**Written instruction**
Among the entries below, extract exactly the lines that run from the one with "Keep writing the" through the one with "return np.array(lib)", both ends included.

----

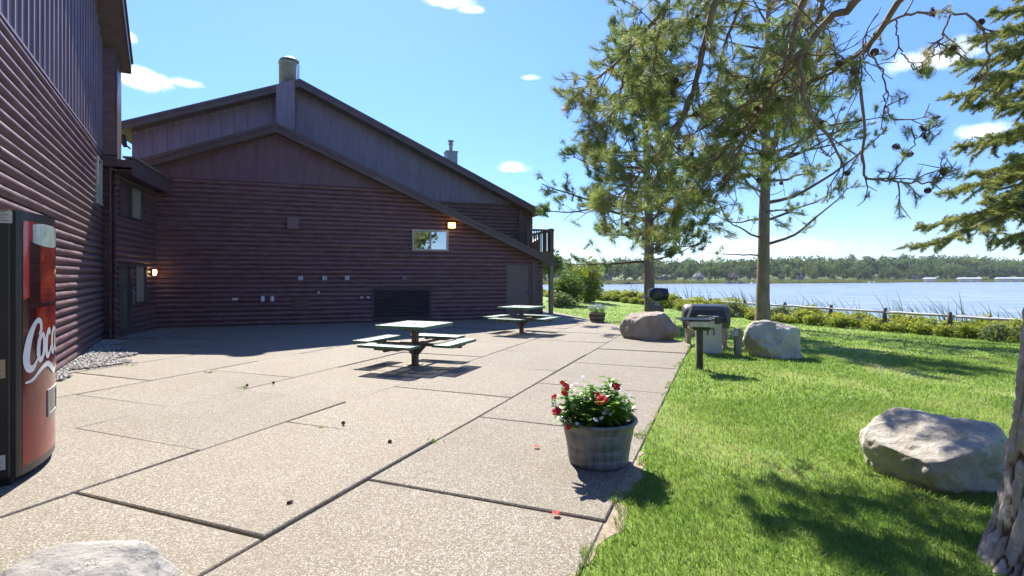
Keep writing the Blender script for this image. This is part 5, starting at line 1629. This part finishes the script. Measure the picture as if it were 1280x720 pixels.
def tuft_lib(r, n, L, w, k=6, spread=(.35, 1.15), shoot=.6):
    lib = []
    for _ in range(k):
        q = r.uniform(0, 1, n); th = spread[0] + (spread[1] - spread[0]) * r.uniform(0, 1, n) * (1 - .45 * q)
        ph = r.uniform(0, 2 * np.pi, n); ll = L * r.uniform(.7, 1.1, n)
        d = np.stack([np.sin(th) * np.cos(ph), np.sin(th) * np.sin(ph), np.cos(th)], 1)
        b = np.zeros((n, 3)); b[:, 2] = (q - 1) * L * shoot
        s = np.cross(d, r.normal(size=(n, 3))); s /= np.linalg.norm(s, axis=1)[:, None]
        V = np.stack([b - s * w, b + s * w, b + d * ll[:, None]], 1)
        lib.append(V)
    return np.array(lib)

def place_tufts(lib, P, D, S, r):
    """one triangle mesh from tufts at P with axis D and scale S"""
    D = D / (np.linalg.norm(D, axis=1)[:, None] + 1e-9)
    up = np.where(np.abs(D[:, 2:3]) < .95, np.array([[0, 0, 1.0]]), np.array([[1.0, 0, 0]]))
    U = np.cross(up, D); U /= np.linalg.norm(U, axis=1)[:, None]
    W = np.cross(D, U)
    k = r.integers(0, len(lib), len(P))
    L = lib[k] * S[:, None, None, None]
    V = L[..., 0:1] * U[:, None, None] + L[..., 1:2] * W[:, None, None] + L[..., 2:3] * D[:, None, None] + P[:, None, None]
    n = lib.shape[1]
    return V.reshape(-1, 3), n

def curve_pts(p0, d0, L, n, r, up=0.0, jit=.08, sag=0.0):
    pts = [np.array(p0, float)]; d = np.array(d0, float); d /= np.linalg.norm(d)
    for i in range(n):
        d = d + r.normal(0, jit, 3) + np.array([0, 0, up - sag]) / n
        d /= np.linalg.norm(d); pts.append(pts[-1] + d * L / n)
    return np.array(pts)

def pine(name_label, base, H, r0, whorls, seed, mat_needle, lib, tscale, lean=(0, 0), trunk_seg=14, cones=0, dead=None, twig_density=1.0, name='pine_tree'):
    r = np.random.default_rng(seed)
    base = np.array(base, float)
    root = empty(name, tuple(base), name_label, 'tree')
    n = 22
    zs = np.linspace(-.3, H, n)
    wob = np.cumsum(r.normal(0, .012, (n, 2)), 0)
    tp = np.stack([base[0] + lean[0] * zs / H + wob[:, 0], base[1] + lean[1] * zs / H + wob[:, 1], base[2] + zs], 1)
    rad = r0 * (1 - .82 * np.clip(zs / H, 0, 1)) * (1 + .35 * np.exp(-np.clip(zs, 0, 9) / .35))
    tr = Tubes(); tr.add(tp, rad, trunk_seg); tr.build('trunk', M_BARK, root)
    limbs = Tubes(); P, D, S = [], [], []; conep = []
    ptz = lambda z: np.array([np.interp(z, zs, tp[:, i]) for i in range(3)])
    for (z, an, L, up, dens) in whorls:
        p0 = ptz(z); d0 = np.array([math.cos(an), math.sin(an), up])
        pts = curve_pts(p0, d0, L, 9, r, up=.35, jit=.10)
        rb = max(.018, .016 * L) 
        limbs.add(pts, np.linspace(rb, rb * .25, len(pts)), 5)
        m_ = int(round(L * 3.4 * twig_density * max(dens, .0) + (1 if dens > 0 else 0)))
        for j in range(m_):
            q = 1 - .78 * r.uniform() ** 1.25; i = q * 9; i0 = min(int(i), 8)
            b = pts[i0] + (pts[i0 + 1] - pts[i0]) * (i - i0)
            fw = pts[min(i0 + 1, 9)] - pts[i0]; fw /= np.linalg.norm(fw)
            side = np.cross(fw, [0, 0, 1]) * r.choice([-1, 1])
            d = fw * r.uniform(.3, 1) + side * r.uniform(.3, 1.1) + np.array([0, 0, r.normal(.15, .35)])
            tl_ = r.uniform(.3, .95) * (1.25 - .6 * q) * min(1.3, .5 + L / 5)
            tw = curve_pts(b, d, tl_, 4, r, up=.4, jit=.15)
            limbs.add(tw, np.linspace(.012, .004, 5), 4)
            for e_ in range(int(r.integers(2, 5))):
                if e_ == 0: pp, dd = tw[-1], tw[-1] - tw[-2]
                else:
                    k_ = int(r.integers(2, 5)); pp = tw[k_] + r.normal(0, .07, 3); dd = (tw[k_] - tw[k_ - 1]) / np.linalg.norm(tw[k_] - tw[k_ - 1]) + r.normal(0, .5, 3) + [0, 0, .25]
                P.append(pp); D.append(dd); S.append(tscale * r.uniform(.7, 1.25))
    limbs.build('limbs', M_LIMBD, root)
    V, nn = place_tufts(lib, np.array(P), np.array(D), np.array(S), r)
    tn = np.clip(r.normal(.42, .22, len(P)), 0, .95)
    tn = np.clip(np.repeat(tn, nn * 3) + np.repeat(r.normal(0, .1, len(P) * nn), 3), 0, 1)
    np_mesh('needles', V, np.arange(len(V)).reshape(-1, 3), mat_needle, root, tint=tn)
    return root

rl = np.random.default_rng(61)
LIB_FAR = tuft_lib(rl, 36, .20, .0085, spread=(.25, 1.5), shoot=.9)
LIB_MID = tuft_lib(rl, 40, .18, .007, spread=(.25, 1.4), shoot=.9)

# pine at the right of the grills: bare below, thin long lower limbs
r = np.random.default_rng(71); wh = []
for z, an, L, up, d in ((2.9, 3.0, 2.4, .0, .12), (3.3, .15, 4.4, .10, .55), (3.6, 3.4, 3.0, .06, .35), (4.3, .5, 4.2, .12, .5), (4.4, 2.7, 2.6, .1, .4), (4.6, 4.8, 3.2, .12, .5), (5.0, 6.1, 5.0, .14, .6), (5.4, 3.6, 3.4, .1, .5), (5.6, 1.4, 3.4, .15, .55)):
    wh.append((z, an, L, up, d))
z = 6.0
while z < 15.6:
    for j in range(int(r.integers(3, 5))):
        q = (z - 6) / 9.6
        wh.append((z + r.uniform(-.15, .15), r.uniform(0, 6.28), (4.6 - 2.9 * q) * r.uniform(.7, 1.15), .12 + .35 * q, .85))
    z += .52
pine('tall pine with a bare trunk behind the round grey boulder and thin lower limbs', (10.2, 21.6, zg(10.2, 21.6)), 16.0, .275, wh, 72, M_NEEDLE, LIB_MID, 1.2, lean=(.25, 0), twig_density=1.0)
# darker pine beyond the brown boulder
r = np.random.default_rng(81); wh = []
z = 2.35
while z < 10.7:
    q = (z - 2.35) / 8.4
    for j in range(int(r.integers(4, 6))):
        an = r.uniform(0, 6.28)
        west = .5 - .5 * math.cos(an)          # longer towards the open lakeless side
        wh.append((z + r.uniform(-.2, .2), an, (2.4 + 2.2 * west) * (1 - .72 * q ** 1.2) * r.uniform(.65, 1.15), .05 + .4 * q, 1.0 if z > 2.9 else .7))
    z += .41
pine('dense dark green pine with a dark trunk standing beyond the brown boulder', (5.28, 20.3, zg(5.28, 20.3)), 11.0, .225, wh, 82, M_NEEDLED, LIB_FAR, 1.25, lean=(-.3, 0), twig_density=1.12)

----

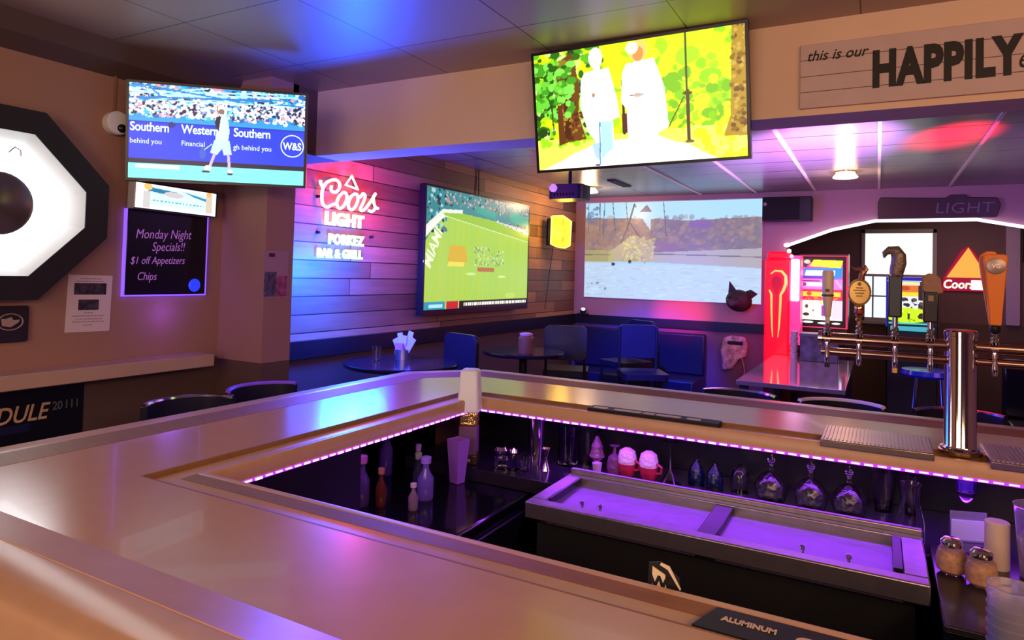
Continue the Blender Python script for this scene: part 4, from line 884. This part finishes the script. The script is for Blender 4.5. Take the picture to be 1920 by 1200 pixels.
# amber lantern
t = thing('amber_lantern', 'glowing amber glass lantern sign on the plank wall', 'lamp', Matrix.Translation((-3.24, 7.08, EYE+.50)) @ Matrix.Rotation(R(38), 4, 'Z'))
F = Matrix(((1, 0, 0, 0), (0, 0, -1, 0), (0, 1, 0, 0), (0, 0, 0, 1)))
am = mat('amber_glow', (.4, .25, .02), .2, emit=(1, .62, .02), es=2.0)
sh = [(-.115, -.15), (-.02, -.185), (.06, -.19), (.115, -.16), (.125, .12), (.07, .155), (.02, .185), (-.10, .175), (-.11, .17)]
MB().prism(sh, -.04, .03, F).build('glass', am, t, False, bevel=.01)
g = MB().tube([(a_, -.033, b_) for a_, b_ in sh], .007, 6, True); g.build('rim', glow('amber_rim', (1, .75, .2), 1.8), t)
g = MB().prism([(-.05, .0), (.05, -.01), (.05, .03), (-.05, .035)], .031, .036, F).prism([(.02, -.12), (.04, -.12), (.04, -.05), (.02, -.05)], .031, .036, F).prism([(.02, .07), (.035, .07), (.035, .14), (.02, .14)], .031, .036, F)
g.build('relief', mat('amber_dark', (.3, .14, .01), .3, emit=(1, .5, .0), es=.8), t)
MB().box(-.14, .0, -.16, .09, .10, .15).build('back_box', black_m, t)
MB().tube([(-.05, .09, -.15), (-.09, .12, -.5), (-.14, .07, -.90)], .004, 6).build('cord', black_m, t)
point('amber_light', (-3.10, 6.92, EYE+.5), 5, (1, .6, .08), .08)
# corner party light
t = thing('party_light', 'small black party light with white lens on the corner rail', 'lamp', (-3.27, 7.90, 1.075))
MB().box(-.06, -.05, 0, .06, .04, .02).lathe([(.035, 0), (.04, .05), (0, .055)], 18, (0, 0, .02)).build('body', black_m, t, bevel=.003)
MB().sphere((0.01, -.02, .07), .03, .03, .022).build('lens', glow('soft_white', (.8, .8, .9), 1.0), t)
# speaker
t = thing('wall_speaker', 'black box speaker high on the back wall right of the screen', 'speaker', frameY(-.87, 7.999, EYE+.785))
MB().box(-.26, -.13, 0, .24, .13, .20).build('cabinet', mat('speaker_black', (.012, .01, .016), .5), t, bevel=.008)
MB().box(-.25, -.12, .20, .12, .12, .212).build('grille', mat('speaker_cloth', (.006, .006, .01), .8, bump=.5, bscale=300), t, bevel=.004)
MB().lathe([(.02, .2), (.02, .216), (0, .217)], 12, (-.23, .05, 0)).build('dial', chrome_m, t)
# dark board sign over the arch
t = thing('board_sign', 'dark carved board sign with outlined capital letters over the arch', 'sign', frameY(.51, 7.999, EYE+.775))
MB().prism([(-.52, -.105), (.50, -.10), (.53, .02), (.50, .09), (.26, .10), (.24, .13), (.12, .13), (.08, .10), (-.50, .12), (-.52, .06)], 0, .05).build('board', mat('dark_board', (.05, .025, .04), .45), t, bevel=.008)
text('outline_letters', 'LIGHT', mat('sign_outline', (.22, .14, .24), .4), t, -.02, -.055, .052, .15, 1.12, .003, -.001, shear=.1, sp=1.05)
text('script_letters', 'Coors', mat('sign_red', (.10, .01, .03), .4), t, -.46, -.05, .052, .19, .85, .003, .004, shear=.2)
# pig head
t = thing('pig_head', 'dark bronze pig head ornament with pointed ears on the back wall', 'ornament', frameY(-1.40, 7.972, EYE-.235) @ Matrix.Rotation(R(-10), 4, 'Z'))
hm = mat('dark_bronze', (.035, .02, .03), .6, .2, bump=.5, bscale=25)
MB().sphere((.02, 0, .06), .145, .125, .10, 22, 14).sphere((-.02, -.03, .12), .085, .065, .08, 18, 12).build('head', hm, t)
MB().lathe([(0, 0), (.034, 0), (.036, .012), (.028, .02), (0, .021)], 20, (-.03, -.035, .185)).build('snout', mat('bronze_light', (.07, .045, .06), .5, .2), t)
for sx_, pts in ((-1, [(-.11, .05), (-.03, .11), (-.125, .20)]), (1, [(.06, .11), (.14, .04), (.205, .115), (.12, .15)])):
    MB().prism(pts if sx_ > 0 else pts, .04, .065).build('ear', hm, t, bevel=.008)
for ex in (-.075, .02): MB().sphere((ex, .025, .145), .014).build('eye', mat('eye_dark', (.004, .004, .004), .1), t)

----

**Task result**
Keep writing the Blender script for this image. This is part 5, starting at line 1629. This part finishes the script. Measure the picture as if it were 1280x720 pixels.
def tuft_lib(r, n, L, w, k=6, spread=(.35, 1.15), shoot=.6):
    lib = []
    for _ in range(k):
        q = r.uniform(0, 1, n); th = spread[0] + (spread[1] - spread[0]) * r.uniform(0, 1, n) * (1 - .45 * q)
        ph = r.uniform(0, 2 * np.pi, n); ll = L * r.uniform(.7, 1.1, n)
        d = np.stack([np.sin(th) * np.cos(ph), np.sin(th) * np.sin(ph), np.cos(th)], 1)
        b = np.zeros((n, 3)); b[:, 2] = (q - 1) * L * shoot
        s = np.cross(d, r.normal(size=(n, 3))); s /= np.linalg.norm(s, axis=1)[:, None]
        V = np.stack([b - s * w, b + s * w, b + d * ll[:, None]], 1)
        lib.append(V)
    return np.array(lib)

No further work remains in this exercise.